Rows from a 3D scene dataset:

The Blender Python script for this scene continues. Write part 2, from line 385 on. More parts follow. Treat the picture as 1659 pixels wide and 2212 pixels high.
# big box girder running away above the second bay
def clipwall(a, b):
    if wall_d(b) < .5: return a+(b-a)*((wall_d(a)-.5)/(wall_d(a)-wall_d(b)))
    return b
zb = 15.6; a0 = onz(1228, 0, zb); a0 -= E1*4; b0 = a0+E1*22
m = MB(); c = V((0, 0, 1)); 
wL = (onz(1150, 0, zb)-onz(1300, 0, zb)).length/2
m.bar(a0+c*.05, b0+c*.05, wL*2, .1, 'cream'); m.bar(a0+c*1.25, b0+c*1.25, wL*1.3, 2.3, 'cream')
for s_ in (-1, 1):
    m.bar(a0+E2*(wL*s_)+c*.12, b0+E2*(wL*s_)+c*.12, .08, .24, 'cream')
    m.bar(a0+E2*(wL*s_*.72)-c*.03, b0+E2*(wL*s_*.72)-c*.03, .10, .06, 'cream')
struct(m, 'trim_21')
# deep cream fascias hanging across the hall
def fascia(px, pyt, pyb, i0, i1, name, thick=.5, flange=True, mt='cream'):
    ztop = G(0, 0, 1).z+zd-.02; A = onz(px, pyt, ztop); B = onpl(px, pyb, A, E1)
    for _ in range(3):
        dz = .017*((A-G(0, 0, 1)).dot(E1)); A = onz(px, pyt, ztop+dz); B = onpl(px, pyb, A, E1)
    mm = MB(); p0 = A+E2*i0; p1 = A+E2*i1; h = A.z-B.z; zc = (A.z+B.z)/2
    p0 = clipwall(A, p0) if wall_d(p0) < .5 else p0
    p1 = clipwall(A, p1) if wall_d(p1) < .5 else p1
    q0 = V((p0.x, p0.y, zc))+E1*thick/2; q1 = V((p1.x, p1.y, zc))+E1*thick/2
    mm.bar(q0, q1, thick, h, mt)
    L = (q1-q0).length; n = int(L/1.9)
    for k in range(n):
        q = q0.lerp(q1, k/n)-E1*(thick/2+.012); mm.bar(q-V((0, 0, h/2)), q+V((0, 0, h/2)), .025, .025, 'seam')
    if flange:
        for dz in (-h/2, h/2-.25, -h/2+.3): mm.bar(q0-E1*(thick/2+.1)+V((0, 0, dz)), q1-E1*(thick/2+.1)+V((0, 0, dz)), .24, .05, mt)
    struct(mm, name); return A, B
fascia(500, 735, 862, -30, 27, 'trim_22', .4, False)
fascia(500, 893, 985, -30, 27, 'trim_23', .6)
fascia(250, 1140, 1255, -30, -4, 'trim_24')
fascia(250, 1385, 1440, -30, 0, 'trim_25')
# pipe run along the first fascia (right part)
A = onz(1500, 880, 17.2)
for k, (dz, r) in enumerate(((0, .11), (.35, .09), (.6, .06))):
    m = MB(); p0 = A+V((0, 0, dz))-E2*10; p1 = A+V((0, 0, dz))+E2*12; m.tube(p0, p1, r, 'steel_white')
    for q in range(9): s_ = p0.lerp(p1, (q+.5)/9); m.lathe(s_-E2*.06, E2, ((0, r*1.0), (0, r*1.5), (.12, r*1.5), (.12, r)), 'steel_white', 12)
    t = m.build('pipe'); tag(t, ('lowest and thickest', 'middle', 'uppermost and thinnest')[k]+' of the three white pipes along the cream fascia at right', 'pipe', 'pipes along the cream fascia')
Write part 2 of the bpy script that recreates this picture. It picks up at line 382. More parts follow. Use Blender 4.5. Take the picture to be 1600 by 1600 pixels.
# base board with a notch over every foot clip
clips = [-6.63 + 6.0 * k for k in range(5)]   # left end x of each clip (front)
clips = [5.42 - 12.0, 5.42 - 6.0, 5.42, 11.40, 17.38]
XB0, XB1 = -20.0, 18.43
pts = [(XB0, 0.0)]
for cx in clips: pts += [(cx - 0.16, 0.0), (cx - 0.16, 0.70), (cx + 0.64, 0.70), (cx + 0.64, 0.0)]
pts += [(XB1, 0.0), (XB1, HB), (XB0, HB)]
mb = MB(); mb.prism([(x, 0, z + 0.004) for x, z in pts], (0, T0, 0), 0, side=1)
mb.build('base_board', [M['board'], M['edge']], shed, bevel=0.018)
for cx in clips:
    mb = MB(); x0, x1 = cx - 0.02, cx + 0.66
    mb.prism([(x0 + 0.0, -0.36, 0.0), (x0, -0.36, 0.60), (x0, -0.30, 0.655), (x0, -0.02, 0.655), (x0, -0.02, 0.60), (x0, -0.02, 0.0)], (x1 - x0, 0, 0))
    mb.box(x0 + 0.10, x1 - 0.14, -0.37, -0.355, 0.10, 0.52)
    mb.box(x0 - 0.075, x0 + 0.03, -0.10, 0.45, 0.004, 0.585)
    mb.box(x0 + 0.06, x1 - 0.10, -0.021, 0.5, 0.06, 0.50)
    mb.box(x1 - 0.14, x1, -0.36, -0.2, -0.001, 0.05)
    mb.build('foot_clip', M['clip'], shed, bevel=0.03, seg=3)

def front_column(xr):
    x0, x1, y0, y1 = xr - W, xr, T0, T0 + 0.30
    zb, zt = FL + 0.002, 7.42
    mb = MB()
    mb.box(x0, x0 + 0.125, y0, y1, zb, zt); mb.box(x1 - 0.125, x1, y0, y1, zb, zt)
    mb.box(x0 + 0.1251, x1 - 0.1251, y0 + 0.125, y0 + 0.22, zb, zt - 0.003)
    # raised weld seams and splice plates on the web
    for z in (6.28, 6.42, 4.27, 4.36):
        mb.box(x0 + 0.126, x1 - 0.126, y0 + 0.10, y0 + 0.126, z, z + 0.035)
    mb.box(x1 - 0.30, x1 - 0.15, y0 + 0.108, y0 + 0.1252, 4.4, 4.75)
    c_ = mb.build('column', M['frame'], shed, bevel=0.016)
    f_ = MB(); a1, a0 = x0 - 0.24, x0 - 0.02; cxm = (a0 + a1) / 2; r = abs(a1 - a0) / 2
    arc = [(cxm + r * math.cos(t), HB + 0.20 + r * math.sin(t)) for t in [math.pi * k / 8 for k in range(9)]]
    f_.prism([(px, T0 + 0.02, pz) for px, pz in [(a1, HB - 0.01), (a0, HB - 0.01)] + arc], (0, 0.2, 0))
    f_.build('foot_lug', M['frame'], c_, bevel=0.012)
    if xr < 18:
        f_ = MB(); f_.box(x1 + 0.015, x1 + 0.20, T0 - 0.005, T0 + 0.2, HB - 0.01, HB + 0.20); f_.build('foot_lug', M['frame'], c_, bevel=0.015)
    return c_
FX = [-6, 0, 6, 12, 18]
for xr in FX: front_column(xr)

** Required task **
Retype the records above exactly.

** Exercise answer **
The Blender Python script for this scene continues. Write part 2, from line 385 on. More parts follow. Treat the picture as 1659 pixels wide and 2212 pixels high.
# big box girder running away above the second bay
def clipwall(a, b):
    if wall_d(b) < .5: return a+(b-a)*((wall_d(a)-.5)/(wall_d(a)-wall_d(b)))
    return b
zb = 15.6; a0 = onz(1228, 0, zb); a0 -= E1*4; b0 = a0+E1*22
m = MB(); c = V((0, 0, 1)); 
wL = (onz(1150, 0, zb)-onz(1300, 0, zb)).length/2
m.bar(a0+c*.05, b0+c*.05, wL*2, .1, 'cream'); m.bar(a0+c*1.25, b0+c*1.25, wL*1.3, 2.3, 'cream')
for s_ in (-1, 1):
    m.bar(a0+E2*(wL*s_)+c*.12, b0+E2*(wL*s_)+c*.12, .08, .24, 'cream')
    m.bar(a0+E2*(wL*s_*.72)-c*.03, b0+E2*(wL*s_*.72)-c*.03, .10, .06, 'cream')
struct(m, 'trim_21')
# deep cream fascias hanging across the hall
def fascia(px, pyt, pyb, i0, i1, name, thick=.5, flange=True, mt='cream'):
    ztop = G(0, 0, 1).z+zd-.02; A = onz(px, pyt, ztop); B = onpl(px, pyb, A, E1)
    for _ in range(3):
        dz = .017*((A-G(0, 0, 1)).dot(E1)); A = onz(px, pyt, ztop+dz); B = onpl(px, pyb, A, E1)
    mm = MB(); p0 = A+E2*i0; p1 = A+E2*i1; h = A.z-B.z; zc = (A.z+B.z)/2
    p0 = clipwall(A, p0) if wall_d(p0) < .5 else p0
    p1 = clipwall(A, p1) if wall_d(p1) < .5 else p1
    q0 = V((p0.x, p0.y, zc))+E1*thick/2; q1 = V((p1.x, p1.y, zc))+E1*thick/2
    mm.bar(q0, q1, thick, h, mt)
    L = (q1-q0).length; n = int(L/1.9)
    for k in range(n):
        q = q0.lerp(q1, k/n)-E1*(thick/2+.012); mm.bar(q-V((0, 0, h/2)), q+V((0, 0, h/2)), .025, .025, 'seam')
    if flange:
        for dz in (-h/2, h/2-.25, -h/2+.3): mm.bar(q0-E1*(thick/2+.1)+V((0, 0, dz)), q1-E1*(thick/2+.1)+V((0, 0, dz)), .24, .05, mt)
    struct(mm, name); return A, B
fascia(500, 735, 862, -30, 27, 'trim_22', .4, False)
fascia(500, 893, 985, -30, 27, 'trim_23', .6)
fascia(250, 1140, 1255, -30, -4, 'trim_24')
fascia(250, 1385, 1440, -30, 0, 'trim_25')
# pipe run along the first fascia (right part)
A = onz(1500, 880, 17.2)
for k, (dz, r) in enumerate(((0, .11), (.35, .09), (.6, .06))):
    m = MB(); p0 = A+V((0, 0, dz))-E2*10; p1 = A+V((0, 0, dz))+E2*12; m.tube(p0, p1, r, 'steel_white')
    for q in range(9): s_ = p0.lerp(p1, (q+.5)/9); m.lathe(s_-E2*.06, E2, ((0, r*1.0), (0, r*1.5), (.12, r*1.5), (.12, r)), 'steel_white', 12)
    t = m.build('pipe'); tag(t, ('lowest and thickest', 'middle', 'uppermost and thinnest')[k]+' of the three white pipes along the cream fascia at right', 'pipe', 'pipes along the cream fascia')
Write part 2 of the bpy script that recreates this picture. It picks up at line 382. More parts follow. Use Blender 4.5. Take the picture to be 1600 by 1600 pixels.
# base board with a notch over every foot clip
clips = [-6.63 + 6.0 * k for k in range(5)]   # left end x of each clip (front)
clips = [5.42 - 12.0, 5.42 - 6.0, 5.42, 11.40, 17.38]
XB0, XB1 = -20.0, 18.43
pts = [(XB0, 0.0)]
for cx in clips: pts += [(cx - 0.16, 0.0), (cx - 0.16, 0.70), (cx + 0.64, 0.70), (cx + 0.64, 0.0)]
pts += [(XB1, 0.0), (XB1, HB), (XB0, HB)]
mb = MB(); mb.prism([(x, 0, z + 0.004) for x, z in pts], (0, T0, 0), 0, side=1)
mb.build('base_board', [M['board'], M['edge']], shed, bevel=0.018)
for cx in clips:
    mb = MB(); x0, x1 = cx - 0.02, cx + 0.66
    mb.prism([(x0 + 0.0, -0.36, 0.0), (x0, -0.36, 0.60), (x0, -0.30, 0.655), (x0, -0.02, 0.655), (x0, -0.02, 0.60), (x0, -0.02, 0.0)], (x1 - x0, 0, 0))
    mb.box(x0 + 0.10, x1 - 0.14, -0.37, -0.355, 0.10, 0.52)
    mb.box(x0 - 0.075, x0 + 0.03, -0.10, 0.45, 0.004, 0.585)
    mb.box(x0 + 0.06, x1 - 0.10, -0.021, 0.5, 0.06, 0.50)
    mb.box(x1 - 0.14, x1, -0.36, -0.2, -0.001, 0.05)
    mb.build('foot_clip', M['clip'], shed, bevel=0.03, seg=3)

def front_column(xr):
    x0, x1, y0, y1 = xr - W, xr, T0, T0 + 0.30
    zb, zt = FL + 0.002, 7.42
    mb = MB()
    mb.box(x0, x0 + 0.125, y0, y1, zb, zt); mb.box(x1 - 0.125, x1, y0, y1, zb, zt)
    mb.box(x0 + 0.1251, x1 - 0.1251, y0 + 0.125, y0 + 0.22, zb, zt - 0.003)
    # raised weld seams and splice plates on the web
    for z in (6.28, 6.42, 4.27, 4.36):
        mb.box(x0 + 0.126, x1 - 0.126, y0 + 0.10, y0 + 0.126, z, z + 0.035)
    mb.box(x1 - 0.30, x1 - 0.15, y0 + 0.108, y0 + 0.1252, 4.4, 4.75)
    c_ = mb.build('column', M['frame'], shed, bevel=0.016)
    f_ = MB(); a1, a0 = x0 - 0.24, x0 - 0.02; cxm = (a0 + a1) / 2; r = abs(a1 - a0) / 2
    arc = [(cxm + r * math.cos(t), HB + 0.20 + r * math.sin(t)) for t in [math.pi * k / 8 for k in range(9)]]
    f_.prism([(px, T0 + 0.02, pz) for px, pz in [(a1, HB - 0.01), (a0, HB - 0.01)] + arc], (0, 0.2, 0))
    f_.build('foot_lug', M['frame'], c_, bevel=0.012)
    if xr < 18:
        f_ = MB(); f_.box(x1 + 0.015, x1 + 0.20, T0 - 0.005, T0 + 0.2, HB - 0.01, HB + 0.20); f_.build('foot_lug', M['frame'], c_, bevel=0.015)
    return c_
FX = [-6, 0, 6, 12, 18]
for xr in FX: front_column(xr)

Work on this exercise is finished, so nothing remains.